Al-Monitor delivers one of the most sobering assessments of the bloody mess in Syria to date, as author Edward Dark returns to his hometown of Aleppo for a look at the plight of the dwindling Christian community, and finds them turning to dictator Bashar al-Assad for protection from the jihadis fighting to overthrow him.
The Syrian Christian community has always been an under-reported element of the civil war. Assad was inflicting gruesome horrors upon his citizens long before he uncorked his first tank of chemical weapons, taking him across a humanitarian “red line” that the world could not ignore, in part because that red line was meant as an excuse for ignoring atrocities the civilized world is not supposed to tolerate. Once the WMD forbidden zone was entered, it was no longer possible to overlook the lesser evils. The Syrian rebellion, on the other hand, began as the heroes in the Western world’s favored narrative of resistance against tyranny, only to be revealed as a jihadi jungle in which effective “moderate” forces that could be safely armed from the arsenal of democracy were hard to find. No one enjoys choosing sides in a conflict between villains and monsters.

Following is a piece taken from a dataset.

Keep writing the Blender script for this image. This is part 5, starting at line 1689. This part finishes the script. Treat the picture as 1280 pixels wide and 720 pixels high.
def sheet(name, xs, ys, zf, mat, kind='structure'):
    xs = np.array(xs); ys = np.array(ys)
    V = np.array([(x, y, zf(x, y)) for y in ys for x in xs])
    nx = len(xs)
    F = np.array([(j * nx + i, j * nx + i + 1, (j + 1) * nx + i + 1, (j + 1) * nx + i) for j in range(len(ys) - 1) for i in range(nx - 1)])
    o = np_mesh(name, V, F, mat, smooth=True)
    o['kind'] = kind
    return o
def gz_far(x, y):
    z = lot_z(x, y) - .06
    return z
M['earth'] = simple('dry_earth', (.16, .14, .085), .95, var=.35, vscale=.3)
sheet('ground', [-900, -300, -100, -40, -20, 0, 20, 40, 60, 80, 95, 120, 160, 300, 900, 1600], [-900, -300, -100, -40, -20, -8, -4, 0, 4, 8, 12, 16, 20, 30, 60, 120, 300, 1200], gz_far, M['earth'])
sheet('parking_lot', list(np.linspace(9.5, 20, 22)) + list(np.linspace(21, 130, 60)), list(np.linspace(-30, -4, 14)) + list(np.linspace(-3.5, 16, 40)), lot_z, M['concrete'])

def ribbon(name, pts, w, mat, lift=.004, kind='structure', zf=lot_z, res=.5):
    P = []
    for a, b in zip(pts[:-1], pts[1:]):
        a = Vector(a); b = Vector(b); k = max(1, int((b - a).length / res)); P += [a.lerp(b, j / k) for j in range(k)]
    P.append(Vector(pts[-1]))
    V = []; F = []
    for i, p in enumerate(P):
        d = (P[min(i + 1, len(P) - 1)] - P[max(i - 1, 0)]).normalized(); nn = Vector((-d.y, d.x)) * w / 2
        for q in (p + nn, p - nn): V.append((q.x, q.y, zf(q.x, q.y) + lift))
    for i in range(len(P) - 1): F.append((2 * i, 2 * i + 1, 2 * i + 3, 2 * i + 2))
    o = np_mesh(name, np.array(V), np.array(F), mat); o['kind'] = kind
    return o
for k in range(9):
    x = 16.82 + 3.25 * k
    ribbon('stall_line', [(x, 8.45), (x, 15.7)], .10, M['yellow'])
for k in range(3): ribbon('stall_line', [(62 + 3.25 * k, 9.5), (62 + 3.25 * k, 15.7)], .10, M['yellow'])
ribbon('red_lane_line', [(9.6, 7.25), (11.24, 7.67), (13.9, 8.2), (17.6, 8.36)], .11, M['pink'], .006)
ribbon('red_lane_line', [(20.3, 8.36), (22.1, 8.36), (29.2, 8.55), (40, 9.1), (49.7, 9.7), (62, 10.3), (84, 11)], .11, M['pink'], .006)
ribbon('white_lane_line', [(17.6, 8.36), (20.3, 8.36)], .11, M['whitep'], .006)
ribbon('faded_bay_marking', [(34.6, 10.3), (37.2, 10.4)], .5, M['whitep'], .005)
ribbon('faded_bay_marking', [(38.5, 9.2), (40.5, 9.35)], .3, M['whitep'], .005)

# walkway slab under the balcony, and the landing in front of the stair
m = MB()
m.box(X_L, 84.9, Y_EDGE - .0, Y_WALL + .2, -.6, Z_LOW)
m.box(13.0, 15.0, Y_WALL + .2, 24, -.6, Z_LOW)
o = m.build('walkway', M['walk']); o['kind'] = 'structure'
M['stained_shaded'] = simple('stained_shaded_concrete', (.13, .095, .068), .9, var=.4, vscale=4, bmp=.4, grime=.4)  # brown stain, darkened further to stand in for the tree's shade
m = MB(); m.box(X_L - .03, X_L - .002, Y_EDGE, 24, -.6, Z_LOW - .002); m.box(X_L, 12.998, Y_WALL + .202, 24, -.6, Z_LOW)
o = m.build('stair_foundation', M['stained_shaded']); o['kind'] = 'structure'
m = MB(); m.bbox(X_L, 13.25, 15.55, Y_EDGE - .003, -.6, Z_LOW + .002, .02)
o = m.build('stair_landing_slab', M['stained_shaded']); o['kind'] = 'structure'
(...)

Caught in the crossfire from Day One were Syria’s Christians, a minority Assad went to some lengths to protect. Dark interviewed a Christian community leader in Aleppo named Abu Fadi, and he was blunt about the situation his community faces: “There is no question at all about whom we support: the government, of course. It is the only force protecting us from the jihadists and extremists.”
Abu Fadi explained that resistance to the Assad regime was founded upon solid complaints at first, featuring protests against corruption and calls for reform, but the Christians soon concluded it was really about extremists seeking to take power for themselves, no matter how much damage they inflicted upon the country. “They soon showed their true faces, the religious extremism they were hiding. Anyone who took up arms against the state is wrong,” he declared.
He denied the notion that all the trouble is coming from foreign infiltrators such as al-Qaeda and ISIS, noting that local rebel units have also destroyed Christian homes and churches, and not just as collateral damage from shots fired at government forces. “They want to get rid of us, drive us from our lands that we have inhabited for centuries,” he asserted. “They have destroyed churches. Look at Kassab and Maaloula, do you need further proof?”
He’s referring to two towns where Syrian rebels drove out Christian populations. Kassab’s Armenian Christians say Turkish troops stood by and watched while Islamist rebels overran the town. Maaloula was reduced to rubble in the struggle between rebels who made a point of desecrating its historic churches, and Syrian government forces who presented their recapture of the city as evidence of Assad’s determination to protect religious minorities.
Unable to form their own effective militia units, as the Assyrian Christians have done, Aleppo’s Christians see enlisting with the Syrian military as their only option for self-defense. They appear acutely aware of how the outside world views them for throwing in with Assad. Dark’s narrative of Aleppo mentions that regime troops have been accused of looting towns they liberate from jihadist forces, but this is considered merely “annoying” compared to what rebel forces are prone to do when occupying Christian areas. The people he spoke with said they felt as if the very existence of their community was threatened, in a way no one could recall from before the rebellion began. They have memories of oppression, reminiscing darkly about times when it was extremely unwise to speak out against the government, but there is a difference between oppression and annihilation.